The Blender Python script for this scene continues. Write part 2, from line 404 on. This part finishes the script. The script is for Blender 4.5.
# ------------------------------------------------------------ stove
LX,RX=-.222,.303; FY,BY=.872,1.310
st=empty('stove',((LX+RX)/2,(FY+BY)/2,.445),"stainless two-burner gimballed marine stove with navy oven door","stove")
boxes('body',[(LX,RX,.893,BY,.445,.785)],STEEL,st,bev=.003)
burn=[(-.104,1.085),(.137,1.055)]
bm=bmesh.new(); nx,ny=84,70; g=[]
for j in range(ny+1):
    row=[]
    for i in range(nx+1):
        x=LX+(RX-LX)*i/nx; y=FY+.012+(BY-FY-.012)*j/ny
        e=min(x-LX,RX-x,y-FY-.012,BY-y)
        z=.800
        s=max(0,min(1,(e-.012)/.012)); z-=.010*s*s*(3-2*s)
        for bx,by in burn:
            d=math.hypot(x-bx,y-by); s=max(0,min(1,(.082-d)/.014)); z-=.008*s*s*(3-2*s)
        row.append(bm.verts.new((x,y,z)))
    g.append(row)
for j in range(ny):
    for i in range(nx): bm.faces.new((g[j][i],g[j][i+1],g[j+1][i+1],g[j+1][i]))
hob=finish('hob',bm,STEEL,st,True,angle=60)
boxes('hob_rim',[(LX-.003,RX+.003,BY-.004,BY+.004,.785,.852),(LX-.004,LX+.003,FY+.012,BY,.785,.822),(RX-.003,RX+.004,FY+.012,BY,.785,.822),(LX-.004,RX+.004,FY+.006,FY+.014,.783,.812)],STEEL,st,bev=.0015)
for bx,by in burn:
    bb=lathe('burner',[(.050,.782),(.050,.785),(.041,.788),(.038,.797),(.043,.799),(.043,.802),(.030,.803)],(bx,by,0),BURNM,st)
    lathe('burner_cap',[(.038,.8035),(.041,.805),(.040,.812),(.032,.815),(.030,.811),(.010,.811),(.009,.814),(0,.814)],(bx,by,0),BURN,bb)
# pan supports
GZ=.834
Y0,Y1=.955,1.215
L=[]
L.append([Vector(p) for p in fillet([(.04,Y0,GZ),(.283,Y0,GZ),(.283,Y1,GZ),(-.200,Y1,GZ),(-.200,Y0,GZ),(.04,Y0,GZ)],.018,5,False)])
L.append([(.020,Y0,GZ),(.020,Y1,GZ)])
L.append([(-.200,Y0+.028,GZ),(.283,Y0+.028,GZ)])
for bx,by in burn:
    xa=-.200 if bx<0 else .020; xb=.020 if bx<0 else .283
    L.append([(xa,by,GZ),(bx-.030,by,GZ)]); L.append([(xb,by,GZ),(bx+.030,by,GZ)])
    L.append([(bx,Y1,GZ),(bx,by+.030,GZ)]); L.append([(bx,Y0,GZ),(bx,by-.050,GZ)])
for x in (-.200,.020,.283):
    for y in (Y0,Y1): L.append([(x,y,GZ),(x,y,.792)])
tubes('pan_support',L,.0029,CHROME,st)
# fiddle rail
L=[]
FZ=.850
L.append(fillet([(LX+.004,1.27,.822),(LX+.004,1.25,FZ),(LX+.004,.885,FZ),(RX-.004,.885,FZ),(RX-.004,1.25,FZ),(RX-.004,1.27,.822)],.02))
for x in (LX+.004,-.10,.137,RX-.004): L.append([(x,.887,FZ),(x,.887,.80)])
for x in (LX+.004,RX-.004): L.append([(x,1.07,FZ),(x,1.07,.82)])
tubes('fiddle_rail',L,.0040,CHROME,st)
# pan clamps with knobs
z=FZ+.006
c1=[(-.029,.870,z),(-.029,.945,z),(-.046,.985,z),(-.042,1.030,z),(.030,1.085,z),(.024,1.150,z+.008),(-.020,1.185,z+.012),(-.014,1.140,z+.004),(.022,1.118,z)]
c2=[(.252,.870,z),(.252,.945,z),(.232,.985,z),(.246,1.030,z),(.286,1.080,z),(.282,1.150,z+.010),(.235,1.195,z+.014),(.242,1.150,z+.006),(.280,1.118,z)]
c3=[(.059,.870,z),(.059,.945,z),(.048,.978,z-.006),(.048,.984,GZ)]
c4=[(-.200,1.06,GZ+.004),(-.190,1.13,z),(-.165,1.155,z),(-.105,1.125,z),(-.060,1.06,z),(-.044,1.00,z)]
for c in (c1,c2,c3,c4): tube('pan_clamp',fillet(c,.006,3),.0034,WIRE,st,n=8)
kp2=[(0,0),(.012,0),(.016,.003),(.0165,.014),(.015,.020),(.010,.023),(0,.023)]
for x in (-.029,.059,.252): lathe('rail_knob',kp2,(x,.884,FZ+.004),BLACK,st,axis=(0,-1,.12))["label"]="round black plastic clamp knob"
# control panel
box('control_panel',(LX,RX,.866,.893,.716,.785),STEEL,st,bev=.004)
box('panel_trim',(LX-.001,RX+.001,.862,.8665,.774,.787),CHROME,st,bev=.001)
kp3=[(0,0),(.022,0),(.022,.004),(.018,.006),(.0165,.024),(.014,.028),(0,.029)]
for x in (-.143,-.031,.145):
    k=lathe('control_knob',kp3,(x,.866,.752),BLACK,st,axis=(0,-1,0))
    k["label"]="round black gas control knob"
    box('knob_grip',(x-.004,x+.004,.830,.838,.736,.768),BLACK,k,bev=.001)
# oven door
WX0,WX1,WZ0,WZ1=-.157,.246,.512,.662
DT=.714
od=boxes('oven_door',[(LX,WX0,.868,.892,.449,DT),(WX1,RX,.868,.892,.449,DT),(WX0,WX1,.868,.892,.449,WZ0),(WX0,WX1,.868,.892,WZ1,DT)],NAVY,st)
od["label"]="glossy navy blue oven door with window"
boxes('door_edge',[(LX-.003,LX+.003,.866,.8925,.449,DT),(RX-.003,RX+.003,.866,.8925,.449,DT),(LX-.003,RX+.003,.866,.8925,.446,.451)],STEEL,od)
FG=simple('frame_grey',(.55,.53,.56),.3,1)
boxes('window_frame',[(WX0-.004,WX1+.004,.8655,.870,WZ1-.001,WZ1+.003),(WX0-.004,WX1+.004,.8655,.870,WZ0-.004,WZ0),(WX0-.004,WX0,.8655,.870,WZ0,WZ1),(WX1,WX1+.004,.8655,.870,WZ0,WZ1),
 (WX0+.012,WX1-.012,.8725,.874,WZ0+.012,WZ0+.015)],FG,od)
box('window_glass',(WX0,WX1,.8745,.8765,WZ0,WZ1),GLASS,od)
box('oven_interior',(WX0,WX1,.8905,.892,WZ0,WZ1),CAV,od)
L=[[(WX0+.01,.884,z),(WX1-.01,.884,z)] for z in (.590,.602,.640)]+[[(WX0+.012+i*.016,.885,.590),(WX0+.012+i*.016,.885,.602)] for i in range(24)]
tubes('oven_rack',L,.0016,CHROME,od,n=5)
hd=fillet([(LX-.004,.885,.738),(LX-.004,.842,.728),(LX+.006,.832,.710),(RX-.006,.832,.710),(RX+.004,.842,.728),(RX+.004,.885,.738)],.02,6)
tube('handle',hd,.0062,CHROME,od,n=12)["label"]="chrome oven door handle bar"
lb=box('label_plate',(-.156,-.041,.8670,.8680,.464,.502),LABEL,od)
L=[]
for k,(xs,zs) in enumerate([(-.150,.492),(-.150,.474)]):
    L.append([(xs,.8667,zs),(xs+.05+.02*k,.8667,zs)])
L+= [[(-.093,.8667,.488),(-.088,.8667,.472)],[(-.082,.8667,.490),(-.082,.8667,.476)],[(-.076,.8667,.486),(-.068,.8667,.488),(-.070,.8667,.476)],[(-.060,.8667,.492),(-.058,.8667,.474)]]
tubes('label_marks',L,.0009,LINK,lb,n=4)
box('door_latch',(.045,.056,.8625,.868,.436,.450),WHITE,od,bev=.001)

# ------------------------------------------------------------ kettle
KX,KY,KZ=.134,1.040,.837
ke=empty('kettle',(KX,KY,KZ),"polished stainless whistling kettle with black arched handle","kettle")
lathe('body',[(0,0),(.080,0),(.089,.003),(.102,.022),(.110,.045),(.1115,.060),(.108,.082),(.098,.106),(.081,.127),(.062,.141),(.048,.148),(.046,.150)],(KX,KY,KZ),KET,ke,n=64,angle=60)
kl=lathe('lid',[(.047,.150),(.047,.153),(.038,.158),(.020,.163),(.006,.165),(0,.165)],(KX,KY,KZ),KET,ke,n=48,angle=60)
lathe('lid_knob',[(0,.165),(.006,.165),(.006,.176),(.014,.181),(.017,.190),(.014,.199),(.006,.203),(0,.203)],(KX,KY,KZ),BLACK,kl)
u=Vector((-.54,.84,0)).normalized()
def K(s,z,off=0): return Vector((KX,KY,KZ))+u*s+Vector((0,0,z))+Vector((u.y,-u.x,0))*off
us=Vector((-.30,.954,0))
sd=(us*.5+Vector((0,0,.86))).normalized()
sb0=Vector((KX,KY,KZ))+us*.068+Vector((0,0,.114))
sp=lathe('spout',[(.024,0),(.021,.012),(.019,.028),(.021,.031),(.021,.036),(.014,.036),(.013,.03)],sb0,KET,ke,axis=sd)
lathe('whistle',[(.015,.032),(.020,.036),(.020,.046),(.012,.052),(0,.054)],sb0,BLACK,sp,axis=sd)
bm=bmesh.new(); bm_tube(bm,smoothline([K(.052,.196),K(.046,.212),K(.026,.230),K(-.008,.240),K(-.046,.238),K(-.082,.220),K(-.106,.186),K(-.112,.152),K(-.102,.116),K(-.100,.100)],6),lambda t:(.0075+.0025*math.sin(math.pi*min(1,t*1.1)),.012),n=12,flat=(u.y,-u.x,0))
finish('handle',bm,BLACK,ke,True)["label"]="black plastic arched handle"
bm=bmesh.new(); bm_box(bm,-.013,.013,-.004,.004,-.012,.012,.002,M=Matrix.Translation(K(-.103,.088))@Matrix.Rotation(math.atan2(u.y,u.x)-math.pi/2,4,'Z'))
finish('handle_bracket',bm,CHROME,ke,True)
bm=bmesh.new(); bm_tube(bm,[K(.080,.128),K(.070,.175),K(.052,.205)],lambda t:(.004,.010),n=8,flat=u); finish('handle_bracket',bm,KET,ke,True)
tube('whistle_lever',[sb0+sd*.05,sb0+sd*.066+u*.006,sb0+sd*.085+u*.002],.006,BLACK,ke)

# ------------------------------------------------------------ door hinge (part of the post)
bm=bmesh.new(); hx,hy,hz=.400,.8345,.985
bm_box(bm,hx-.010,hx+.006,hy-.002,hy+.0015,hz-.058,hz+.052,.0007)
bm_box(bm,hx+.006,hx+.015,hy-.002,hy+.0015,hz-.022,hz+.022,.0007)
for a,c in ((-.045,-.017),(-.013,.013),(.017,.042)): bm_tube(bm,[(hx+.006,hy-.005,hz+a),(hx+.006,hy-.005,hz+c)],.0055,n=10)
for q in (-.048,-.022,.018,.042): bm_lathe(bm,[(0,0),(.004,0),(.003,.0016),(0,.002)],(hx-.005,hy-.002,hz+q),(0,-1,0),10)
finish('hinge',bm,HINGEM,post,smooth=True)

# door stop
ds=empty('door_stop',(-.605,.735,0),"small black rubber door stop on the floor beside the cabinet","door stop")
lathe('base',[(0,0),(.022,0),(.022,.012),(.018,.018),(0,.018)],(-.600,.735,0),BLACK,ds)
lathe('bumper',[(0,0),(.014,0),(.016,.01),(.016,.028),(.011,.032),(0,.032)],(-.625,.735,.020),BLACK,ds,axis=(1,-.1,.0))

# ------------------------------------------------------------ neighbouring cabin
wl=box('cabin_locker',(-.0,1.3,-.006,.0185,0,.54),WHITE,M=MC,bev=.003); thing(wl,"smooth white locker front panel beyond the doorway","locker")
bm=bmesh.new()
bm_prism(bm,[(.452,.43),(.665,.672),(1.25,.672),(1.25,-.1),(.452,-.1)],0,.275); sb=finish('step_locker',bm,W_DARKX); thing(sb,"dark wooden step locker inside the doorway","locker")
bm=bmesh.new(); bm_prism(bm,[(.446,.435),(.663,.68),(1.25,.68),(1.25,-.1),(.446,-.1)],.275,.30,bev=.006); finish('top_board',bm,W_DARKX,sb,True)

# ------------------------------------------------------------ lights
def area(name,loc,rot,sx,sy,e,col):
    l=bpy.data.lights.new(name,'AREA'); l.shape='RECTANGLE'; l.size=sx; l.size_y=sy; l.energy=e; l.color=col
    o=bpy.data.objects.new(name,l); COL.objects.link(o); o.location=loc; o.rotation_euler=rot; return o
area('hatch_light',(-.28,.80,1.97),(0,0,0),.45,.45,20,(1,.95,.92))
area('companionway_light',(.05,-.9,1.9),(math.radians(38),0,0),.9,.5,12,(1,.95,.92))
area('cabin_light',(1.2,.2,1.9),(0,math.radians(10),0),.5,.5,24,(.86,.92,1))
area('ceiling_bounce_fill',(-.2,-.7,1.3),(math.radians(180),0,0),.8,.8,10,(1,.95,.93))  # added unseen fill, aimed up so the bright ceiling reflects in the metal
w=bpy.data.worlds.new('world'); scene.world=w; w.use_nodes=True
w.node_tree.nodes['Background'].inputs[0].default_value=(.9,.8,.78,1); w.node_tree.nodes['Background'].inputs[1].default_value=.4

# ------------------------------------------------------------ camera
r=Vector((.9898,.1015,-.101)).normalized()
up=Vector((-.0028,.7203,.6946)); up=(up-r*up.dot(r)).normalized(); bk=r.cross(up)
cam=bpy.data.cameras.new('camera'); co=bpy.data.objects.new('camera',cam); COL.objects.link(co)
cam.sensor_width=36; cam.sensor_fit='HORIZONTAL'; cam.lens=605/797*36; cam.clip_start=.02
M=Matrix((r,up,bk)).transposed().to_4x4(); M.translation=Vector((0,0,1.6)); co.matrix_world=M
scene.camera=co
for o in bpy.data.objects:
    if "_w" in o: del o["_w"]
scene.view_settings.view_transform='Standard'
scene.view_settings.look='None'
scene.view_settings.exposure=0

* * *

- Short exercise
Using the listing, say how many lines include the word "scene", and add nothing else.

- Solution to the exercise
6